Alison Critchlow
25 April – 31 May 2025

Suspended on air

Gallagher and Turner are pleased to announce Suspended on Air, a solo exhibition from painter Alison Critchlow. In this exhibition Critchlow presents a new series of works – continuing her interest into both landscape painting and abstract mark-making, and informed by the work of late Romanian-American artist Hedda Sterne (1910-2011).

In 2021 the artist undertook a research trip to the Hedda Sterne Foundation in New York. Sterne was an active member of the New York School, and moved back and forth freely between figuration and abstraction over the course of her career. On the final day of her trip, Critchlow opened a box of Sterne’s drawings made whilst studying a swarm of insects in 1967. It is these drawings that opened the door to a new body of work for Critchlow, taking influence from Sterne’s way of thinking towards creating work, and her practice of using painting as a methodology to study one’s own mind at work.

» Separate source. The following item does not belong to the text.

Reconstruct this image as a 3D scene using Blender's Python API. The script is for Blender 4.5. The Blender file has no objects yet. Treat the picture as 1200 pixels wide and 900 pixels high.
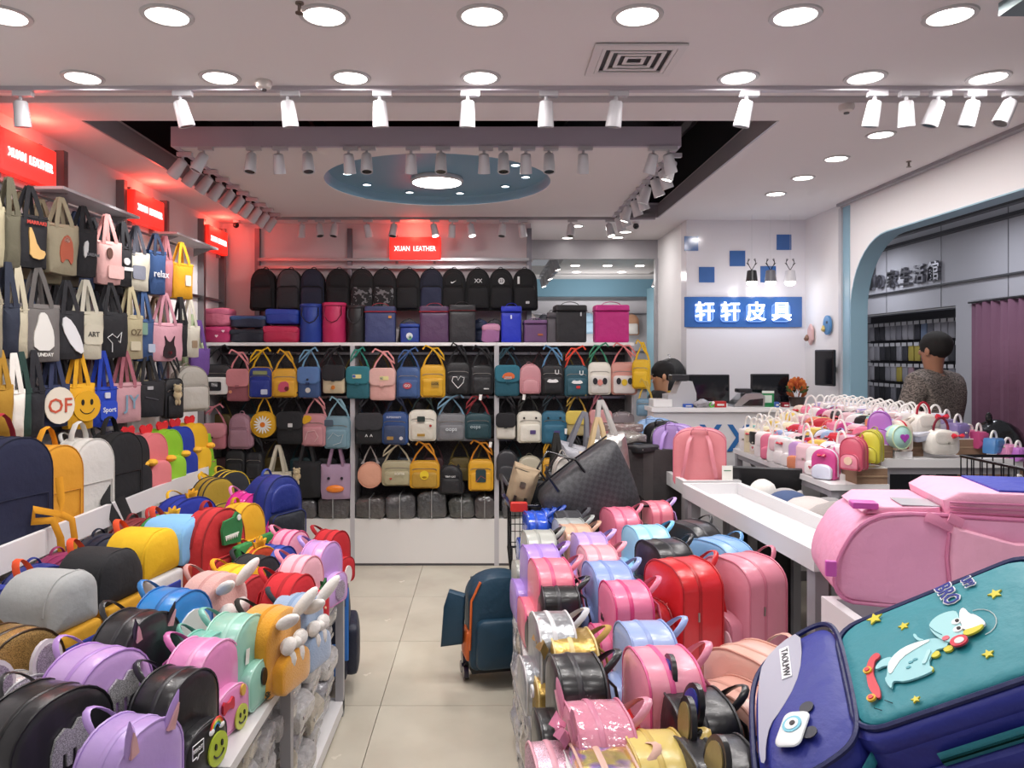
import bpy, math, random
from math import sin, cos, pi, radians as R
from mathutils import Vector as V, Matrix, noise
random.seed(7)
SC = bpy.context.scene
COL = SC.collection
# ------------------------------------------------------------------ camera, world, lights, exposure
F, CX, CY, EYE = 880.0, 570.0, 417.0, 1.65       # focal length in px, vanishing point, eye height (m)
CH = 2.777                                        # ceiling height
def P(px, py, d):
    """point at depth d that the photograph shows at pixel px, py"""
    return V(((px-CX)*d/F, d, EYE-(py-CY)*d/F))
cam = bpy.data.cameras.new('camera'); camo = bpy.data.objects.new('camera', cam); COL.objects.link(camo)
cam.sensor_width = 36; cam.lens = 36*F/1200; cam.shift_x = 30/1200; cam.shift_y = -33/1200
cam.clip_start = .05; cam.clip_end = 100
camo.location = (0, 0, EYE); camo.rotation_euler = (pi/2, 0, 0); SC.camera = camo
w = bpy.data.worlds.new('world'); SC.world = w; w.use_nodes = True
w.node_tree.nodes['Background'].inputs[0].default_value = (.92, .93, 1, 1)
w.node_tree.nodes['Background'].inputs[1].default_value = .24
SC.view_settings.view_transform = 'Standard'; SC.view_settings.look = 'None'
SC.view_settings.exposure = 0.0; SC.view_settings.gamma = 1.0
SC.cycles.max_bounces = 6; SC.cycles.diffuse_bounces = 3; SC.cycles.glossy_bounces = 3
SC.cycles.transmission_bounces = 4; SC.cycles.sample_clamp_indirect = 4
def lamp(kind, loc, power, size=.12, rot=(0, 0, 0), color=(1, .965, .945), spot=70, blend=.6):
    l = bpy.data.lights.new('lamp_light', kind); l.energy = power; l.color = color
    if kind == 'AREA': l.shape = 'DISK'; l.size = size
    elif kind == 'SPOT': l.spot_size = R(spot); l.spot_blend = blend; l.shadow_soft_size = size
    else: l.shadow_soft_size = size
    o = bpy.data.objects.new('lamp_light', l); COL.objects.link(o); o.location = loc; o.rotation_euler = rot
    return o
DOWN_P = 5.0; SPOT_P = 12.0
# ------------------------------------------------------------------ materials
_M = {}
def lin(h):
    if not isinstance(h, str): return (*h, 1)
    r = []
    for i in (0, 2, 4):
        c = int(h[i:i+2], 16)/255
        r.append(c/12.92 if c <= .04045 else ((c+.055)/1.055)**2.4)
    return (*r, 1)
def M(col, kind='canvas', col2=None):
    key = (col, kind, col2)
    if key in _M: return _M[key]
    m = bpy.data.materials.new(kind+'_'+str(col)); m.use_nodes = True; nt = m.node_tree; b = nt.nodes['Principled BSDF']
    I = b.inputs; I['Base Color'].default_value = lin(col)
    N = nt.nodes.new; L = nt.links.new
    def tc(scale=1):
        t = N('ShaderNodeTexCoord'); mp = N('ShaderNodeMapping'); mp.inputs['Scale'].default_value = (scale,)*3
        L(t.outputs['Object'], mp.inputs[0]); return mp.outputs[0]
    def bump(src, s, d=.002):
        bp = N('ShaderNodeBump'); bp.inputs['Strength'].default_value = s; bp.inputs['Distance'].default_value = d
        L(src, bp.inputs['Height']); L(bp.outputs[0], I['Normal'])
    def noisetex(scale, detail=3):
        n = N('ShaderNodeTexNoise'); n.inputs['Scale'].default_value = scale; n.inputs['Detail'].default_value = detail
        L(tc(), n.inputs['Vector']); return n
    def mixc(fac, c1, c2):
        mx = N('ShaderNodeMix'); mx.data_type = 'RGBA'; L(fac, mx.inputs[0]); mx.inputs[6].default_value = lin(c1); mx.inputs[7].default_value = lin(c2)
        L(mx.outputs[2], I['Base Color'])
    def step(src, t, inv=False):
        mt = N('ShaderNodeMath'); mt.operation = 'LESS_THAN' if inv else 'GREATER_THAN'; L(src, mt.inputs[0]); mt.inputs[1].default_value = t; return mt.outputs[0]
    if kind == 'canvas':
        I['Roughness'].default_value = .85; n = noisetex(14, 4); bump(n.outputs[0], .55, .012)
    elif kind == 'nylon':
        I['Roughness'].default_value = .5; n = noisetex(16, 4); bump(n.outputs[0], .6, .012)
    elif kind == 'leather':
        I['Roughness'].default_value = .3; I['Coat Weight'].default_value = .25; I['Coat Roughness'].default_value = .2
        n = noisetex(12, 5); bump(n.outputs[0], .35, .01)
    elif kind == 'glossy':
        I['Roughness'].default_value = .12; I['Coat Weight'].default_value = .6; n = noisetex(25, 3); bump(n.outputs[0], .5, .01)
    elif kind == 'fluffy':
        I['Roughness'].default_value = 1; I['Sheen Weight'].default_value = .6; n = noisetex(170, 3); bump(n.outputs[0], .5, .004)
    elif kind == 'glitter':
        v = N('ShaderNodeTexVoronoi'); v.inputs['Scale'].default_value = 800; L(tc(), v.inputs['Vector'])
        mx = N('ShaderNodeMix'); mx.data_type = 'RGBA'; mx.inputs[6].default_value = tuple(x*.35 for x in lin(col)[:3])+(1,); mx.inputs[7].default_value = tuple(min(1, x*1.8) for x in lin(col)[:3])+(1,)
        sp = N('ShaderNodeSeparateColor'); L(v.outputs['Color'], sp.inputs[0]); L(sp.outputs[0], mx.inputs[0]); L(mx.outputs[2], I['Base Color'])
        I['Metallic'].default_value = .5; I['Roughness'].default_value = .35
    elif kind == 'metallic':
        I['Metallic'].default_value = .75; I['Roughness'].default_value = .28; n = noisetex(22, 3); bump(n.outputs[0], .7, .01)
    elif kind == 'holo':
        n = noisetex(14, 2); cr = N('ShaderNodeValToRGB'); cr.color_ramp.elements[0].color = lin('c9a06a'); cr.color_ramp.elements[1].color = lin('e8b8a0'); cr.color_ramp.elements[0].position = .3; cr.color_ramp.elements[1].position = .7
        for p_, c_ in ((.42, '9ad8c0'), (.5, 'c9a4f0'), (.58, 'f2e08a')):
            e = cr.color_ramp.elements.new(p_); e.color = lin(c_)
        L(n.outputs[0], cr.inputs[0]); L(cr.outputs[0], I['Base Color']); I['Metallic'].default_value = .8; I['Roughness'].default_value = .18
    elif kind == 'dots':
        v = N('ShaderNodeTexVoronoi'); v.inputs['Scale'].default_value = 38; v.inputs['Randomness'].default_value = .35; L(tc(), v.inputs['Vector'])
        mixc(step(v.outputs['Distance'], .3, True), col, col2 or 'f0d0dc'); I['Roughness'].default_value = .5
    elif kind == 'camo':
        n = noisetex(28, 4); mixc(step(n.outputs[0], .56), col, col2 or '77777a'); I['Roughness'].default_value = .8
    elif kind == 'quilt':
        I['Roughness'].default_value = .35
        wv = N('ShaderNodeTexChecker'); mp = N('ShaderNodeMapping'); t = N('ShaderNodeTexCoord'); mp.inputs['Rotation'].default_value = (0, R(45), 0); L(t.outputs['Object'], mp.inputs[0]); L(mp.outputs[0], wv.inputs['Vector']); wv.inputs['Scale'].default_value = 50
        bump(wv.outputs['Fac'], .6, .003)
    elif kind == 'weave':
        v = N('ShaderNodeTexChecker'); v.inputs['Scale'].default_value = 60; L(tc(), v.inputs['Vector']); v.inputs['Color1'].default_value = lin(col); v.inputs['Color2'].default_value = lin(col2 or '2a2a2e'); L(v.outputs[0], I['Base Color']); I['Roughness'].default_value = .5
    elif kind == 'net':
        v = N('ShaderNodeTexVoronoi'); v.inputs['Scale'].default_value = 220; L(tc(), v.inputs['Vector']); mixc(v.outputs['Distance'], '0e0e10', col); I['Roughness'].default_value = .7
    elif kind == 'plastic': I['Roughness'].default_value = .35
    elif kind == 'paint': I['Roughness'].default_value = .4; n = noisetex(3, 3); bump(n.outputs[0], .03, .01)
    elif kind == 'wallpaint': I['Roughness'].default_value = .75; n = noisetex(60, 3); bump(n.outputs[0], .06, .003)
    elif kind == 'gloss': I['Roughness'].default_value = .12
    elif kind == 'metal': I['Metallic'].default_value = 1; I['Roughness'].default_value = .3
    elif kind == 'wrap':
        I['Roughness'].default_value = .1; I['Alpha'].default_value = .38; n = noisetex(30, 4); bump(n.outputs[0], 1, .02)
    elif kind == 'bagfilm':
        I['Roughness'].default_value = .22; I['Coat Weight'].default_value = .8; n = noisetex(28, 5); bump(n.outputs[0], 1, .02)
        n2 = noisetex(7, 3); mixc(n2.outputs[0], col, col2 or '6e6a68')
    elif kind == 'tile':
        I['Roughness'].default_value = .12; n = noisetex(2.2, 5); cr = N('ShaderNodeValToRGB'); cr.color_ramp.elements[0].position = .25; cr.color_ramp.elements[0].color = lin('b3ab9c'); cr.color_ramp.elements[1].position = .62; cr.color_ramp.elements[1].color = lin(col)
        L(n.outputs[0], cr.inputs[0]); L(cr.outputs[0], I['Base Color']); n3 = noisetex(5, 5)
        mr = N('ShaderNodeMapRange'); mr.inputs['To Min'].default_value = .08; mr.inputs['To Max'].default_value = .35; L(n3.outputs[0], mr.inputs[0]); L(mr.outputs[0], I['Roughness'])
    elif kind == 'emit':
        I['Emission Color'].default_value = lin(col); I['Emission Strength'].default_value = col2 or 5; I['Base Color'].default_value = (.1, .1, .1, 1)
    elif kind == 'screen': I['Roughness'].default_value = .08; I['Base Color'].default_value = lin(col)
    elif kind == 'stripes':
        wv = N('ShaderNodeTexWave'); wv.bands_direction = 'Z'; wv.inputs['Scale'].default_value = 14; wv.inputs['Distortion'].default_value = 14; wv.inputs['Detail'].default_value = 4; wv.inputs['Detail Scale'].default_value = 2.5; L(tc(), wv.inputs['Vector'])
        mixc(wv.outputs['Fac'], col, col2 or '8a8078'); I['Roughness'].default_value = .9
    _M[key] = m
    return m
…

  • Painting, for Critchlow, is an experience enveloped in layers of memory, knowledge and reference interweaving together.  Based on the northern edge of Cumbria, the framework and tradition of landscape surrounds her, and is often a starting point for many paintings. In this presentation, the artist manipulates and plays with the boundaries of this established structure and allows for the ‘uninterrupted flux of the world’ (in Sterne’s words) to permeate into the canvases. 

    Works unfold over a long course of time, the artist working across many pieces at once.  Painting is undertaken in intense bursts and waves, before the canvases are turned to the wall to be returned to later; products of both frenetic making and periods of silent reflection.  Critchlow manages to straddle the delicate line between the purely abstract and the representational.  Thick, painterly interruptions tumble across the canvas and abstract runs of colour fight and jostle for attention against washed out and paint-flecked grounds.  There are also observed elements from the artist’s surroundings folded into the painterly mix – river banks, blossom petals, insects – that sit alongside art historial nods and responses to poetry. 

    In as much as Critchlow sees these works as chaotic fragments of individual experience, in an increasingly heavy and disjointed world, considered as a whole they become more cohesive. They operate as snapshots into an exploration of life in the 21st  century, soaking in a myriad of concerns and visual stimuli, and recorded in layers of paint. Some works offer the wide-lens overview, others zoom in tight on one element of interest, whilst others suspend attention for a moment.